Aircraft Operations

Introduction

Since that first flight at Kitty Hawk in 1903, aviation has advanced at an astonishing rate to become a key component of developed economies and societies. Because of the success of aviation, aircraft operations consume increasing amounts of fuel and produce more emissions and noise. Today, the environmental impacts of aircraft, mainly engine noise and emissions, are a small but significant fraction of the total consequences of fossil fuel consumption. In the future, expected growth in the aviation sector, as well as the larger impact of some emissions when they are released at higher altitudes, will make aviation noise and emissions increasingly significant here and in other countries.

The list of contemporary and future environmental issues that aviation must address includes the following:

1. takeoff and approach noise (which present different technological problems for subsonic and supersonic aircraft)
2. flyover noise from cruise altitudes in very quiet areas
3. sonic booms and hyperbooms (i.e., the thermospherically refracted and very low intensity remains of sonic booms)
4. taxi and engine run-up noise
5. fuel venting and fuel dumping
6. emission of CO, hydrocarbons, and NOx in the airport area (below 3,000 feet)
7. contrail formation
8. emissions of CO2
9. emissions in the upper troposphere and stratosphere (from both subsonic and supersonic aircraft) of water vapor, NOx, sulfur particles, and carbon particles
10. potential for greenhouse effects and depletion of stratospheric ozone

Aviation provides significant national benefits—

1. as an engine of commerce and social interaction, transporting people and goods rapidly and safely on diverse missions all over the world
2. as a vigorous sector of the economy that provides direct economic benefits by generating jobs and exports in the design and manufacture (United States) of engines, airframes, and avionics used by airlines, airports, and associated industries

Energy Consumption and Its Consequences

The adverse environmental effects of jet aircraft are primarily a consequence of the combustion of petroleum. Jet fuel is largely carbon and hydrogen, and so combustion releases carbon dioxide (CO2). Other gases, including oxides of nitrogen (NOx), are also produced by chemical interactions with the air flowing through the engine. Water vapor emitted by the engine combines with water vapor already present in the atmosphere and sometimes freezes to form condensation trails (contrails) behind the aircraft. Under some atmospheric conditions, ice crystals in the contrails grow and disperse, increasing the amount and intensity of regional cirrus clouds and modifying the atmospheric radiation budget that controls average global temperatures. With respect to aviation noise, the internal noises of the turbine engines combine with the noise generated by the jet exhaust and the rush of air over the airframe itself.

Fuel consumption is a key indicator for assessing trends in emissions. The aviation industry is growing and the use of aviation fuel is increasing at a rate comparable to that of other uses of fossil fuels.

Recognizing that reductions in fuel consumption rates are advantageous from both economic and environmental perspectives, industry has increased the efficiency of aircraft engines and aircraft. Indeed, the amount of fuel consumed per revenue-passenger-kilometer has been considerably reduced since the advent of commercial jet transports, albeit at a slowing rate of improvement in recent years.
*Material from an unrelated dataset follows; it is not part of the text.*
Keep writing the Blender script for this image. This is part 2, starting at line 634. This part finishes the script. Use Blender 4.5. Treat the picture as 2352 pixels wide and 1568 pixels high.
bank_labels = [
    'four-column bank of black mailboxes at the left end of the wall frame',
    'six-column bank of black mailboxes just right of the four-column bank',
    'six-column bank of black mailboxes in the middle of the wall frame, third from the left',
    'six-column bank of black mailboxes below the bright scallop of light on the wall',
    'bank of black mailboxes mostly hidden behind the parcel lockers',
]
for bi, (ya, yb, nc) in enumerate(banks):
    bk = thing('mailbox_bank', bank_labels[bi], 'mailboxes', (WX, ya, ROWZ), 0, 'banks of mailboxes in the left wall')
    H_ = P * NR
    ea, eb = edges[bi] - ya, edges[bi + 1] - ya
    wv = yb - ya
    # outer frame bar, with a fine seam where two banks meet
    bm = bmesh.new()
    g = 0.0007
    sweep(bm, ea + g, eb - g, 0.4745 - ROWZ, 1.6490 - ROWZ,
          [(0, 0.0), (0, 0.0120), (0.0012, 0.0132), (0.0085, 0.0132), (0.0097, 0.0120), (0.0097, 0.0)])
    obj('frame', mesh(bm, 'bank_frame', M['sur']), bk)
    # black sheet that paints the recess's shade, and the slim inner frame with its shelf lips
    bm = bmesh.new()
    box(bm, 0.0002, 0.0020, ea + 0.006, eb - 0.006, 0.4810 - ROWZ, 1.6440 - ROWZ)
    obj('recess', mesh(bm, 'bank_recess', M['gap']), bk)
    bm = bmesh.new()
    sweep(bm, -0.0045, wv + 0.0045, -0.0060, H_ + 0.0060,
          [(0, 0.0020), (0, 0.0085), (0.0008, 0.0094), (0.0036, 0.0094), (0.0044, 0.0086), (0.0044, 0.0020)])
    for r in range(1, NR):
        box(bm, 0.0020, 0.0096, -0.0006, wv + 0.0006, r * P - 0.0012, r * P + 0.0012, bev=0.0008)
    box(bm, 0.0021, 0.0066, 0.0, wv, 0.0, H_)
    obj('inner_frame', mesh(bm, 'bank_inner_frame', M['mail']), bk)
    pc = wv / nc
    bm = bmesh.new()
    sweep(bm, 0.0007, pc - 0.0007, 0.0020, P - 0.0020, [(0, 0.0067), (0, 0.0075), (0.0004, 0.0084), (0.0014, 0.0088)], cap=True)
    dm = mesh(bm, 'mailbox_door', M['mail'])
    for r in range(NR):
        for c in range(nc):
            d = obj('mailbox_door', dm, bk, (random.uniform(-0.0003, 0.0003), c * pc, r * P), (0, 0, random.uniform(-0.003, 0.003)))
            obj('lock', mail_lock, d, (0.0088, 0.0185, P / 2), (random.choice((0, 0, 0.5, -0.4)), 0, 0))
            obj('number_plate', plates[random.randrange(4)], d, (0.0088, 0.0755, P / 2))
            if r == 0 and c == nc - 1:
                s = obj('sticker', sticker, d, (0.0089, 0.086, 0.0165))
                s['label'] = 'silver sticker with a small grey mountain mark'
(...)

The situation is similar with respect to aircraft noise: aircraft performance has improved, but not as fast as demand has increased. Part 36 of the Federal Aviation Regulations covers noise requirements that aircraft must meet for FAA certification. Since it was issued in 1969, Part 36 has been amended more than 20 times and now covers virtually all types of aircraft. Several of these amendments have instituted more stringent noise requirements. On two occasions, amendments required large numbers of aircraft that could not meet new noise restrictions to be phased out of operation even though they were still flightworthy. New, stricter regulatory requirements are expected in the future as a result of ongoing action by the International Civil Aviation Organization (ICAO), which takes the lead in setting international standards that many nations, including the United States, subsequently adopt as national standards.

Because of advanced technology, the perceived noise level produced by new commercial jet aircraft of a given size has been reduced by about 10 dB since the 1960s, which is equivalent to reducing annoyance by roughly a factor of 2 (FAA, 1997). These improvements have resulted primarily from technological advances that were incorporated into more economical aircraft and propulsion systems. Despite these improvements, noise is becoming more of a problem for several reasons:

1. The amount of air traffic is growing.
2. The number of very large aircraft is increasing (for a given level of technology, one large aircraft generally produces a higher noise level than several smaller aircraft with the same total passenger capacity).
3. The hub-and-spoke routing system used by most airlines concentrates a lot of traffic and noise at a relatively small number of airports.
4. Public acceptance of noise is diminishing.

Community concerns about noise and other environmental effects result in airport curfews, flight path restrictions, and delayed or canceled airport expansions. Three-quarters of the delays experienced by expansion projects at the 50 busiest U.S. airports are primarily because of environmental issues and 12 of the 50 busiest airports have had at least one expansion project canceled or indefinitely postponed because of environmental issues (GAO, 2000).